According to an analysis by Bill Marczak of Citizen Lab, a research group from the University of Toronto devoted to uncovering cyberespionage, a UAE agency installed NSO’s Pegasus spyware on Saudi journalist Jamal Khashoggi’s wife’s phone months before his murder, The Washington Post reports.

Spyware

The new forensic analysis not only challenges Israeli-based NSO Group’s claims that the murdered journalist’s wife Hanan Elatr was not a target, but also reveals that it was installed by typing the address of a website  “https://myfiles[.]photos/1gGrRcCMO” on her phone.

Elatr had surrendered her two Android cellphones, laptop, and passwords when security agents surrounded her at the Dubai airport. They drove her blindfolded and handcuffed to an interrogation cell on the edge of the city, and questioned all night and into the morning about Khashoggi.

“We found the smoking gun on her phone,” said Marczak, who examined Elatr’s two Androids at The Washington Post’s and her request. Emirati authorities returned them to her several days after her release.
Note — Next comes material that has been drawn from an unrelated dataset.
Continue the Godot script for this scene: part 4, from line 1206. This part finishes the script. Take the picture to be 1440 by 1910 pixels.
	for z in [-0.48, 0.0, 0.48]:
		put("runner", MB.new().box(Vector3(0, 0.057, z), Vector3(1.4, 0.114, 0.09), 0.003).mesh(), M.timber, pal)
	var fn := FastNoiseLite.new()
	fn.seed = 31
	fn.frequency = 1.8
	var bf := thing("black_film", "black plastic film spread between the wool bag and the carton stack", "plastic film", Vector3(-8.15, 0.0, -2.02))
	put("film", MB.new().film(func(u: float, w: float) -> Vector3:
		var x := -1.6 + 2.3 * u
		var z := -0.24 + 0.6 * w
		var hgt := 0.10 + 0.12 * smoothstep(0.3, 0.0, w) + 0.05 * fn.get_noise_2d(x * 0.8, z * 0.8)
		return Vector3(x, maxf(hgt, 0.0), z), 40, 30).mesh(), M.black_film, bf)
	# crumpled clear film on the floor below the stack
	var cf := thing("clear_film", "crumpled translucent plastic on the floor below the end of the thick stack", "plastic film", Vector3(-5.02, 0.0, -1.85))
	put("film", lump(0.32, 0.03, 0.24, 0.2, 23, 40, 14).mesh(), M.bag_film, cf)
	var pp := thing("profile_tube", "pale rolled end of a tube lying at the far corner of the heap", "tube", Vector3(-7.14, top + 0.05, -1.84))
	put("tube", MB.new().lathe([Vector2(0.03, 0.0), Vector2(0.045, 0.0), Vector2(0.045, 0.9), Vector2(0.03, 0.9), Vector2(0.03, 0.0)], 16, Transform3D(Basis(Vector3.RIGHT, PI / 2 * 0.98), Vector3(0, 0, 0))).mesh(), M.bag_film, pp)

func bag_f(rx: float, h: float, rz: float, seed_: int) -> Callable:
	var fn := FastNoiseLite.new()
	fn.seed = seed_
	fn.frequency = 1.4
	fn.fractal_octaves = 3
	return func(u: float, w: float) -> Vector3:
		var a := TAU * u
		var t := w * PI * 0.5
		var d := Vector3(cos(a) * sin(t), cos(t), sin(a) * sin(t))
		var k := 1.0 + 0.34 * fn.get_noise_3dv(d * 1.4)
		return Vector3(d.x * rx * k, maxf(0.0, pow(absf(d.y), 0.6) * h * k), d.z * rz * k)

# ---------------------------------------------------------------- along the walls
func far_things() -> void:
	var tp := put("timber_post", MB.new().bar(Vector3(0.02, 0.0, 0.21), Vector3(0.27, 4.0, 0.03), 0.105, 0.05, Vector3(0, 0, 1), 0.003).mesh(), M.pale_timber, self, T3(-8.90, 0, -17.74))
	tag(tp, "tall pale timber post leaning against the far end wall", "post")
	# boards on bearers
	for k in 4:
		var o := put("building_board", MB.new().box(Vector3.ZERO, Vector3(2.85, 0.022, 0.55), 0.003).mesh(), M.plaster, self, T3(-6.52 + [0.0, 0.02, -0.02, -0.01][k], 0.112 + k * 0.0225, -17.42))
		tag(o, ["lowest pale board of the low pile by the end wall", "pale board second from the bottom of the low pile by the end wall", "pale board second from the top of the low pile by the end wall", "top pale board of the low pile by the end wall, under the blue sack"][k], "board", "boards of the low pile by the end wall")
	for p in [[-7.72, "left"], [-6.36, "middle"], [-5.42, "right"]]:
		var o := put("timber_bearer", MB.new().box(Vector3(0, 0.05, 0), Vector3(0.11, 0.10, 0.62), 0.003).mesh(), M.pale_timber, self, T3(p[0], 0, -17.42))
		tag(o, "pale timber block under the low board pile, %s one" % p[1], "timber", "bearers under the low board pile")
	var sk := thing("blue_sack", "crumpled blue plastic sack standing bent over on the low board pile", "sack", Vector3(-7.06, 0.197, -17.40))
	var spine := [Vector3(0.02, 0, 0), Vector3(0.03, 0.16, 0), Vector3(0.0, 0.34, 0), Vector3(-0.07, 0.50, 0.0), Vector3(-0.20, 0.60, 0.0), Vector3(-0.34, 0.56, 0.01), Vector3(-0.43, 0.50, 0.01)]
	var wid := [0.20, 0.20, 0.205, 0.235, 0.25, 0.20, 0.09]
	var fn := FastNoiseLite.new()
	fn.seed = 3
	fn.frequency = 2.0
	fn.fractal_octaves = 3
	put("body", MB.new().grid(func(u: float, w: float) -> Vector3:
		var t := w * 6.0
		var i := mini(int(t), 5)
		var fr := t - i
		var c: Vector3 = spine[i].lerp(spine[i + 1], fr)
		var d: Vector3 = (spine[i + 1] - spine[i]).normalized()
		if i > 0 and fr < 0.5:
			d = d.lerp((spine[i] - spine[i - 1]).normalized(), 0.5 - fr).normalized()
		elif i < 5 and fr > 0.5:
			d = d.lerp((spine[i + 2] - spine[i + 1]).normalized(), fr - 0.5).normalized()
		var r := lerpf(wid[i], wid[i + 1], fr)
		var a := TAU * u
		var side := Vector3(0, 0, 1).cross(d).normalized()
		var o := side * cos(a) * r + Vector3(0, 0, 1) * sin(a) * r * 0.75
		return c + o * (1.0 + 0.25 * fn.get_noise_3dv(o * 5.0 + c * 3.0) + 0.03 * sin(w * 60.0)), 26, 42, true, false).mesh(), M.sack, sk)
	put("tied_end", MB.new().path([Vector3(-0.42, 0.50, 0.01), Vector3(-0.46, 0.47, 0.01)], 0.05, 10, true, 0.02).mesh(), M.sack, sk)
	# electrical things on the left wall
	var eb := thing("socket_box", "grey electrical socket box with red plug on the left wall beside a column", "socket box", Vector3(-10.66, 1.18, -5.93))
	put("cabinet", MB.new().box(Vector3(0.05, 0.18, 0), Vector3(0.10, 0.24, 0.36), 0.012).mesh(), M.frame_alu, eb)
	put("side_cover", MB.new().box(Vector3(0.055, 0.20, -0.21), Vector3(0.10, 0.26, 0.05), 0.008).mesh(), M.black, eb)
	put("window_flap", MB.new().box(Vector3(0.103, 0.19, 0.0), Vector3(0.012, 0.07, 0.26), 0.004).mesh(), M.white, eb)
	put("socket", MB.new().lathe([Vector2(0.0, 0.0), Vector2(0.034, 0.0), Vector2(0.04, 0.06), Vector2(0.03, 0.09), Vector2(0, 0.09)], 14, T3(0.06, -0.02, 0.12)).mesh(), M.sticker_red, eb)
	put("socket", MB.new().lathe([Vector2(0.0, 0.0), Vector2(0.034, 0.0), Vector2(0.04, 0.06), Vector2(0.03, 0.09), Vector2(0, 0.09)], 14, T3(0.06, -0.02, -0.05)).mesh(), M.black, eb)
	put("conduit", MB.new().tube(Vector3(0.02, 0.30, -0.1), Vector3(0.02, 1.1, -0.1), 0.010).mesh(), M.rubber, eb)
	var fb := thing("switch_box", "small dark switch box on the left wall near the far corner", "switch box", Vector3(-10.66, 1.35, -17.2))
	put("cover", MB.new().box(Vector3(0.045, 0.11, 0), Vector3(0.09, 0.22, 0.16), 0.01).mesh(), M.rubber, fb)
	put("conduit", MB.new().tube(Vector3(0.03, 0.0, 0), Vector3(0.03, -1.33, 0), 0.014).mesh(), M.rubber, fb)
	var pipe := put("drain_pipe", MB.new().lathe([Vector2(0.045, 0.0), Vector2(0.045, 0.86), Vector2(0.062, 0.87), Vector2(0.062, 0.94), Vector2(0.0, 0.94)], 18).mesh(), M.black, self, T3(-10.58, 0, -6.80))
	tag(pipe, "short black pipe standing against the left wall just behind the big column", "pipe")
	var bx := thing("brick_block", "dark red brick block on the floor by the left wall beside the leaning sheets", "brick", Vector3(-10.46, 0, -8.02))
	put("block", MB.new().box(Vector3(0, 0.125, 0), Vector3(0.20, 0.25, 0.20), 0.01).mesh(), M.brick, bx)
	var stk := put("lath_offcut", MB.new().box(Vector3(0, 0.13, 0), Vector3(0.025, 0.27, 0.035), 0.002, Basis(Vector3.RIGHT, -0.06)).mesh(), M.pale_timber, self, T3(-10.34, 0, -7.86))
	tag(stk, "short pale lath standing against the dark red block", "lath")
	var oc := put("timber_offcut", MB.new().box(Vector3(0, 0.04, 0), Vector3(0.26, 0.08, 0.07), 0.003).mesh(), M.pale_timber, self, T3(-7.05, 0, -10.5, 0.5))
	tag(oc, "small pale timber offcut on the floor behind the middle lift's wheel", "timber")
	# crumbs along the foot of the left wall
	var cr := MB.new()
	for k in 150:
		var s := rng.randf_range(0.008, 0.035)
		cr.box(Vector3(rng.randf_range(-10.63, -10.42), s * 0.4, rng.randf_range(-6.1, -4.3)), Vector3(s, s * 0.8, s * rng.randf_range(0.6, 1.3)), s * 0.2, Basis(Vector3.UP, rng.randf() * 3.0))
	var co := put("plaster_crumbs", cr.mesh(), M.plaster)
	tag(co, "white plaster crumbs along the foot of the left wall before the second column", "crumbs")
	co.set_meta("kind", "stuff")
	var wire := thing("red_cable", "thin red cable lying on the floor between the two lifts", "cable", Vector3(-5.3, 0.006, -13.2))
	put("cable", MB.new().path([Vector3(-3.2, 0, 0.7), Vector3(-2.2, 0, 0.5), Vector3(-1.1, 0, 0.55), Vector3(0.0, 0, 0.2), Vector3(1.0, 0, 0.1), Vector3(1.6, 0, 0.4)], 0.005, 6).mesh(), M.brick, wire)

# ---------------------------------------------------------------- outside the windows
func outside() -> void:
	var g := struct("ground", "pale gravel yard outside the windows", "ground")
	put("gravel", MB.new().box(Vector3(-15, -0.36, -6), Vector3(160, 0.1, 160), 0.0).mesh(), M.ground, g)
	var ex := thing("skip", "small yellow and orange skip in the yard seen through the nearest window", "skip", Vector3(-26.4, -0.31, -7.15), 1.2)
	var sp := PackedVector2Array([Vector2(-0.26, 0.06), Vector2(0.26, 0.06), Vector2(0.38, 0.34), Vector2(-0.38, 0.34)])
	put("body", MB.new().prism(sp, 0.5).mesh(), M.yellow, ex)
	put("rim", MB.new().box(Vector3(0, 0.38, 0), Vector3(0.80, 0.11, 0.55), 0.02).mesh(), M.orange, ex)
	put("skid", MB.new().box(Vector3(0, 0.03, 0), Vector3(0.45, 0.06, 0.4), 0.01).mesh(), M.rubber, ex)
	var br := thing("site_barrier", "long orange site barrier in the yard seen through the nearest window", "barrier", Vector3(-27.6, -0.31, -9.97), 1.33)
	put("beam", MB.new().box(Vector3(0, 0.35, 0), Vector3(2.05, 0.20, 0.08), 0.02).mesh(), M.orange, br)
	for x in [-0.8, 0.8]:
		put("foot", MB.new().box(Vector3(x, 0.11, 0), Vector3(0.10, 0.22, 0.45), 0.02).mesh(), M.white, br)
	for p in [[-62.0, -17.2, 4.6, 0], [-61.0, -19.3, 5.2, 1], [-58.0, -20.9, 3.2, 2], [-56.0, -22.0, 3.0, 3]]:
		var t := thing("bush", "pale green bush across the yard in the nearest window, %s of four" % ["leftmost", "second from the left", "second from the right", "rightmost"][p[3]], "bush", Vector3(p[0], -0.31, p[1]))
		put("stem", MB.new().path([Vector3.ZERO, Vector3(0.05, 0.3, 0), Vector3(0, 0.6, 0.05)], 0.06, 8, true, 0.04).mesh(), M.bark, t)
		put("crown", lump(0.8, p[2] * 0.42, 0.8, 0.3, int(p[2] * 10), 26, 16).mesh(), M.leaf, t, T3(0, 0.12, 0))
Marczak discovered the https://myfiles[.]photos address in 2017 while researching the presence of Pegasus spyware on global networks. By scanning the Internet, Citizen Lab was able to identify a network of computers and more than a thousand Web addresses used to deliver Pegasus spyware to the phones of targets in 45 countries, according to the group’s landmark “Hide and Seek” report.

The same method has also been used by other researchers to identify Pegasus hacks worldwide.